Griffin ‘extremely skeptical’ of airborne lasers for missile defense

Aaron Mehta

WASHINGTON — The Defense Department’s top technology expert now believes using airborne, directed-energy weapons for missile defense is unlikely to work, and that it’s not worth spending research and development funds on the effort.

“I’m extremely skeptical that we can put a large laser on an aircraft and use it to shoot down an adversary missile, even from fairly close,” Mike Griffin, undersecretary of defense for research and engineering, said Wednesday on a call arranged by the Washington Space Business Roundtable.

“It has been done as an experiment, but as a weapon system — to equip an airplane with the kinds of lasers we think necessary, in terms of their power level, and all their support requirements, and get the airplane to altitudes where atmospheric turbulence can be mitigated appropriately — that combination of things doesn’t go on one platform.”

“So I’m just extremely skeptical of that,” he added. ”So we’re not spending money on [and] we’re not investing in airborne platforms for shooting down adversary missiles.”

Griffin’s comments would seem to reflect a change from the Missile Defense Review, a major policy document released in January 2019 that he helped create. The MDR expressly called for investments to test the idea of putting laser weapons on airborne drones, which could loiter around a launch site to take out a missile in its early boost phase.

Griffin claimed in his January 2018 confirmation hearing that airborne, directed-energy weapons for missile defense was “very feasible,” saying: “It was feasible many years ago to do it. What we have lacked in the missile defense arena until recently was the will; not the technology, not the means.”

The idea of using airborne, directed-energy systems to intercept ballistic missiles goes back a decade, most notably to the Air Force’s Airborne Laser program, which ran a successful test in 2010 before being discontinued. There are a number of directed-energy projects that are ship- or ground-based currently underway within the Defense department, but Griffin did not comment on them.

Tom Karako, an expert on missile defense issues with the Center for Strategic and International Studies, believes Griffin’s comments are a “marked change” from what was in the MDR. But, he noted, Griffin’s comments are “likely very focused on the near term. In other words, he’s explaining that they need more R&D investment now, not quite ready for prototyping and fielding.”

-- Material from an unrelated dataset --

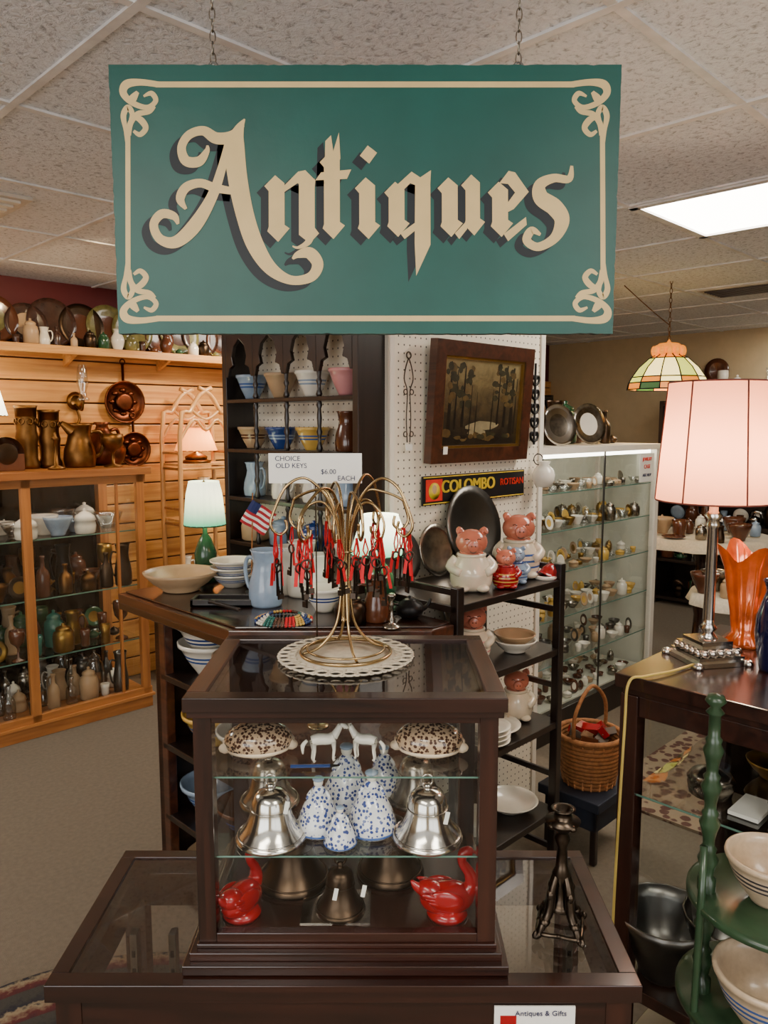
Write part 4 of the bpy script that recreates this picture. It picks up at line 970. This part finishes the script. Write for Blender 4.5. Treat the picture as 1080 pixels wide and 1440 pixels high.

Griffin did note “there are applications for space platforms that could well be quite productive” when it comes to directed-energy weapons for destroying enemy missiles. And he stressed that his organization, the Office of the Under Secretary of Defense for Research and Engineering, is “certainly not” giving up on directed energy, even as it recalibrates the projects on which it’s focused.

On Tuesday, Mark Lewis, one of Griffin’s main deputies, described the office’s ongoing efforts to develop directed-energy systems as attempts to add capabilities, not mirror existing efforts.

“The key is they’re not going to be replacing things we can already do with kinetic weapons. If the gun already does something and it does it better than the laser, there’s no point in the laser or the microwave system,” Lewis said, adding that counter-drone systems are an area of high potential for laser weapons.

Said Karako: "The understandable caution about operational requirements for more stressing, higher-end missions should not preclude progress for lower ones, including counter-UAS and [counter-rocket, artillery and mortar]” capabilities.

Griffin on Wednesday emphasized that his office is trying to ensure laser technology is applicable to the end user.

“One of the things that in R&E we are focusing on, and I think frankly is well overdue (and some of the reason why it’s overdue is my fault), but we have not invested enough on understanding lethality and different modes of lethality for directed energy,” Griffin said.

“We’ve not invested enough in the operational studies that, you know, if I gave a war fighter a weapon of X number of kilowatts, you know, how and in what circumstances could you use it, and where is it better than a kinetic weapon and where is it not? The operational assessments just have not received as much attention as they should.”